L’opinione di Lauda è condivisibile. Va però ricordato che non tutte le parti danneggiabili delle monoposto possono essere ancorate tramite cavi, e che gli stessi non hanno un’affidabilità pari al 100%. Prova ne è stato, ad esempio, l’incidente fatale di Justin Wilson durante la 500 miglia di Pocono nell’agosto 2015. È vero che si trattava di un altro tipo di competizione, svolta su piste essenzialmente prive di vie di fuga, tuttavia è innegabile notare come dinamiche simili ( grossi detriti che vanno ad impattare contro il casco di un pilota) potrebbero verificarsi anche nel corso di una gara di Formula 1. In quel caso Halo risulterebbe decisivo, se non addirittura vitale.

Comunque si voglia considerare la questione, alcune tristi pagine del motorsport ci hanno mostrato come incidenti mortali siano stati causati dalla mancanza di un’appendice protettiva. Mi riferisco al caso del già citato Wilson, all’incidente occorso ad Henry Surtees, colpito da uno pneumatico durante una gara di Formula 2, e anche all’assurda dinamica che ha causato prima il grave ferimento di Maria de Villota e poi il suo decesso, insorto per complicazioni legate all’incidente. Tre diverse storie legate da un terribile comune denominatore.

Probabilmente Halo non rappresenta la soluzione migliore e rimane il sospetto che non siano state esplorate a fondo possibili alternative, con l’accantonamento precoce di Aeroscreen e Shield. Di certo si sarebbe potuto lavorare ad un compromesso che riuscisse a lasciare intatto l’aspetto estetico delle monoposto pur aumentandone la sicurezza. Magari posticipando l’introduzione del dispositivo al 2019. Va infatti ricordato che l’impatto di Halo sulla vettura non è solo di carattere estetico. Si tratta anche di un peso aggiuntivo di circa 5 kg, che sommato a quello di un numero superiore di cavi di ritenzione, può mettere in difficoltà i team nell’osservare il limite di peso previsto dal regolamento. Soprattutto se in una squadra militano piloti dalla costituzione più robusta. Per la stagione 2019 invece si è deliberato il provvedimento di scindere il peso del pilota da quello della monoposto fissando un minimo di 80 kg, che, se non raggiunto, vedrà le vetture dotarsi di zavorre. In questo modo si elimineranno eventuali disparità tra piloti di corporatura differente, rendendo meno gravoso il lavoro di ingegneri e progettisti.

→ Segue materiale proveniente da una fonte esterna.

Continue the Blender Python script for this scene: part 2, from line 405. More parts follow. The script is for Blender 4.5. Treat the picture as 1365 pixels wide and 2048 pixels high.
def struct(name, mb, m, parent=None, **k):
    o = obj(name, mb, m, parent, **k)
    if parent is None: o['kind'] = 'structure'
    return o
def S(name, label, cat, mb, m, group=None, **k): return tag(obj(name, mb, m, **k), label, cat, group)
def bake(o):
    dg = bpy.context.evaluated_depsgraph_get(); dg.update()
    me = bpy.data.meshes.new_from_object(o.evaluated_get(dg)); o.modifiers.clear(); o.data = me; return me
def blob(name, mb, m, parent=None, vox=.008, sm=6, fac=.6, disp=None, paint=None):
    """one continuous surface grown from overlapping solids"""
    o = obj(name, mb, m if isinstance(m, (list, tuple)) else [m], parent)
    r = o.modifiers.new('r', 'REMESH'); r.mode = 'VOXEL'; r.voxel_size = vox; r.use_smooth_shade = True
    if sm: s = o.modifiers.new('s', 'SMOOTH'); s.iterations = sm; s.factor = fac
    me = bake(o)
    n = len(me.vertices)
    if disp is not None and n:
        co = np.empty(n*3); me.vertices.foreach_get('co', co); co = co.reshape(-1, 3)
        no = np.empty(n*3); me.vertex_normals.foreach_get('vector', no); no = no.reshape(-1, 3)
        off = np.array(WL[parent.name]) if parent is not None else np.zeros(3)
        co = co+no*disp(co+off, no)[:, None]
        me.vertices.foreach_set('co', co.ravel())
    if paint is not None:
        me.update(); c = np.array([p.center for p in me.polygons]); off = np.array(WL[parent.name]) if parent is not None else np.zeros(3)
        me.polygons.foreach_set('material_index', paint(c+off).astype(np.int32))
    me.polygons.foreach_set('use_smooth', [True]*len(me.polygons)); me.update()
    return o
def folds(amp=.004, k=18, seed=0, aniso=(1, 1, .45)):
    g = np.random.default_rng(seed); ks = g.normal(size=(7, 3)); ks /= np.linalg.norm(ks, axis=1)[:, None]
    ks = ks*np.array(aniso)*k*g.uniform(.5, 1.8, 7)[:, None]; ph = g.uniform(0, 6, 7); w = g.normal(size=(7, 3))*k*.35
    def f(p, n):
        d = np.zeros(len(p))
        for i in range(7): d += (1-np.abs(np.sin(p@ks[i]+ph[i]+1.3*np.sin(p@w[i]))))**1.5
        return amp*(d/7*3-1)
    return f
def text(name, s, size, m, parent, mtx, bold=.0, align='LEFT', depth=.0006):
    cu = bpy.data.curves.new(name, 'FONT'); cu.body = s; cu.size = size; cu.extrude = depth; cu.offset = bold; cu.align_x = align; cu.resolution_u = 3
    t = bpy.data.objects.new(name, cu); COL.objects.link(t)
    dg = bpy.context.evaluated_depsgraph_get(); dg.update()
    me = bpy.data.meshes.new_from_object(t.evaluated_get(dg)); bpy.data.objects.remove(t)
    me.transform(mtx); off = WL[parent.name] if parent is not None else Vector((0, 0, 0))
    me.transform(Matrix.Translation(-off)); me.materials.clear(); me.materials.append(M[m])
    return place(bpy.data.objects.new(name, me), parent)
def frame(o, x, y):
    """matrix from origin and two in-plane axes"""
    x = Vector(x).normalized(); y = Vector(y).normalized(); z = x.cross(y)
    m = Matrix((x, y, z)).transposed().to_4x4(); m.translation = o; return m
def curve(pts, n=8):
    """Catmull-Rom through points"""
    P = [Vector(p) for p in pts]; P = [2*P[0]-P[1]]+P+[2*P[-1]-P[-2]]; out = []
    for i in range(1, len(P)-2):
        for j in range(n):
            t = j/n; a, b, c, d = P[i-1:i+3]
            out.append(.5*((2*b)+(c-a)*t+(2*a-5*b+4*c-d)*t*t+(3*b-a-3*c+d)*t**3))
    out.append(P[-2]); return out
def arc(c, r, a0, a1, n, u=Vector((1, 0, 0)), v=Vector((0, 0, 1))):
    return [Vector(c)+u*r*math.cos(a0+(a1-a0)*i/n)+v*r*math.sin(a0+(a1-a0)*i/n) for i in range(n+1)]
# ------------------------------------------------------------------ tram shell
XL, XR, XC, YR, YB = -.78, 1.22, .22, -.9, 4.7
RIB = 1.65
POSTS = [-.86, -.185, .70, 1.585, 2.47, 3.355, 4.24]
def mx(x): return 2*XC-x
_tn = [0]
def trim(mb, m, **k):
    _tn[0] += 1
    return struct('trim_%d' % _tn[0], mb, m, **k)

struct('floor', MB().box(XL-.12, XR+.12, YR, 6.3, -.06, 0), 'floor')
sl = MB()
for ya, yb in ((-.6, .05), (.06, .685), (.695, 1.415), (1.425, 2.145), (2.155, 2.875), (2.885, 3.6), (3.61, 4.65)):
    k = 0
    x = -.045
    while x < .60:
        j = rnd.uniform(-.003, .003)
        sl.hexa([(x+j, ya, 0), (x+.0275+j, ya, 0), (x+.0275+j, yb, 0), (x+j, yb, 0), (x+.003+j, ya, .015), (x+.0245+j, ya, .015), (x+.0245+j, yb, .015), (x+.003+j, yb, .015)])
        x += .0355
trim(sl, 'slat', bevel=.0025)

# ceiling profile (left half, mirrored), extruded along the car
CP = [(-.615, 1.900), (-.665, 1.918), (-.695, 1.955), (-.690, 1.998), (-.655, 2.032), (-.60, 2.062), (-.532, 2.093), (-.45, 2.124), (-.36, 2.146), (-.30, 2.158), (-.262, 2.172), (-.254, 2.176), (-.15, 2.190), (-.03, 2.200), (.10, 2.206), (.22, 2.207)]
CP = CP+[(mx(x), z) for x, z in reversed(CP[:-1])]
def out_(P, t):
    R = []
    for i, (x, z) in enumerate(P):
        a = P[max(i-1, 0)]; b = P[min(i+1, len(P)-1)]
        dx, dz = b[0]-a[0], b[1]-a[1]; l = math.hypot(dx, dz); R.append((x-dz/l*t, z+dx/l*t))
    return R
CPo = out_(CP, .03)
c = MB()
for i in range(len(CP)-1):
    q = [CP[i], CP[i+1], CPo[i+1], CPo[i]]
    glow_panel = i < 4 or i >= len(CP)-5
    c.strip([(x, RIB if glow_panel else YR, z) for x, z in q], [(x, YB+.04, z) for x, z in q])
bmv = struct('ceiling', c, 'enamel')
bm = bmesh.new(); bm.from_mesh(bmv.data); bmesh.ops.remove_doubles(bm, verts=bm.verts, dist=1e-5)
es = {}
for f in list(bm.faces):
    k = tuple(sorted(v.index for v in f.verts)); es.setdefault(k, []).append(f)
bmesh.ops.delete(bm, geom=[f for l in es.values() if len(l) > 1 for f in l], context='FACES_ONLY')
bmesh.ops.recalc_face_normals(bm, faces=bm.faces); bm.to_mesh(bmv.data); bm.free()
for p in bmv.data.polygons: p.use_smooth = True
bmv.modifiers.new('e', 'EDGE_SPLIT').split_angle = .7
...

Alla fine Halo è un’aureola che racchiude al suo interno ancora troppi punti interrogativi. E troppo poche risposte esaustive. Possiamo schierarci dalla parte dei detrattori. Oppure mostrare un tiepido entusiasmo. Possiamo chiederci chi avrebbe salvato. O, al contrario, chi avrebbe condannato. Possiamo scrutarlo con sospetto. O accoglierlo con affetto. Ma in fondo ci abitueremo. E non per questo i piloti smetteranno di essere i nostri eroi.